In a 50-minute interview in his office in Baghdad’s Green Zone, al-Maliki strongly defended his tenure and said that he doesn’t expect to be forced out. He said his efforts at national reconciliation, not the surge of additional U.S. troops or actions by Iraqi security forces, are responsible for improved security.

He blamed the United States and its early policies in Iraq for the sectarianism that plagues the country, and said he opposed the current U.S. policy of working with former Sunni Muslim insurgent groups who’ve turned against al-Qaida in Iraq because that, too, promotes sectarianism.
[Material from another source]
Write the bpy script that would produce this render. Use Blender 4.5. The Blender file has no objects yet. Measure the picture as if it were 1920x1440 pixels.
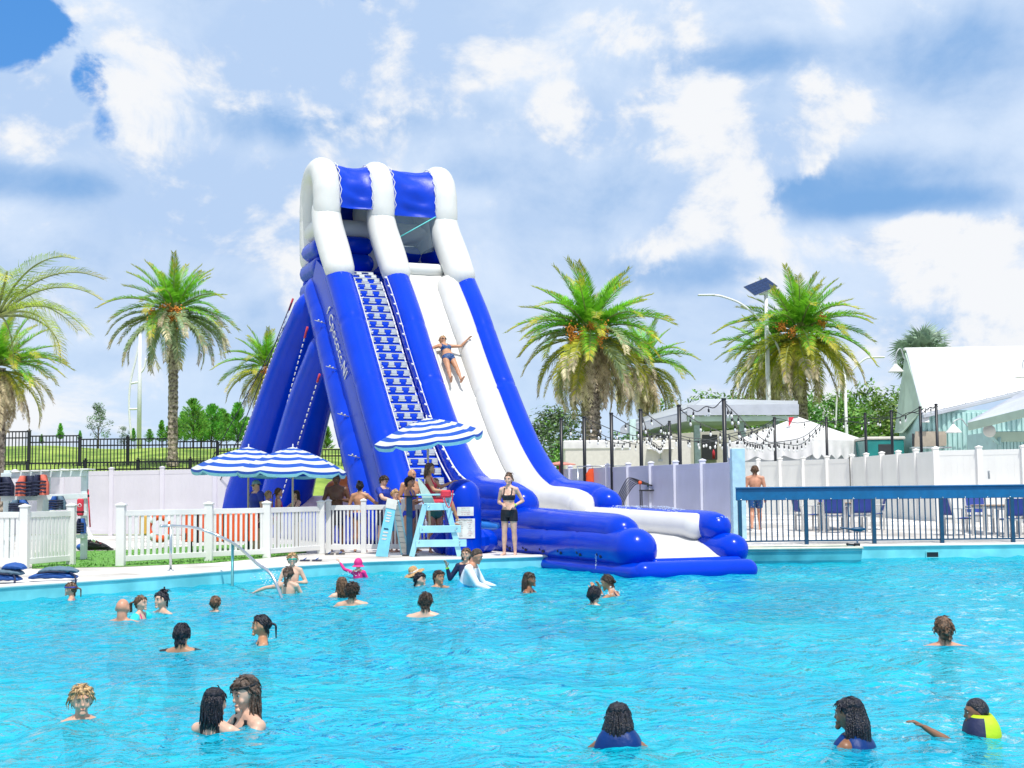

Still, he said he isn’t yet willing to send Americans home.

“Now there is a need for them to stay on,” al-Maliki said. “When the security situation becomes stable, the need will no longer be there.”

The interview was al-Maliki’s first with an American news organization since U.S. officials began a drumbeat of criticism against him last week.

Democratic Sens. Carl Levin of Michigan and Hillary Clinton of New York called for the Iraqi parliament to replace him, the U.S. ambassador to Iraq called the government’s performance “extremely disappointing” and a new assessment of Iraq by the U.S. intelligence community predicted that al-Maliki’s government would grow even weaker over the next 12 months.

Al-Maliki, however, appeared unbowed.

“I wish to give reassurance: Those who speak about pushing out the present regime, whether Carl Levin or Mrs. Hillary Clinton or the French Minister of Foreign Affairs, who apologized for his remarks – none of these pose a real threat to the continuance of this government and the continuance of the political process,” he said.

“As for the Iraqi politicians, our partners in the Iraqi government, they pose no threat even if they called for our resignation, for they have no authority within the democratic frame to depose us.”

At one point, asked whether Iraq’s parliament could agree on anything, let alone replacing him, he laughed and said, “So, the government is safe, then.”

He said he has the support of Iraq’s supreme Shiite religious leader, Grand Ayatollah Ali al-Sistani, and that he talks to him regularly.

He said he’d stopped meeting with fiery Shiite cleric Muqtada al-Sadr, whose supporters in parliament were critical to his election, because al-Sadr no longer is influential even within his own movement.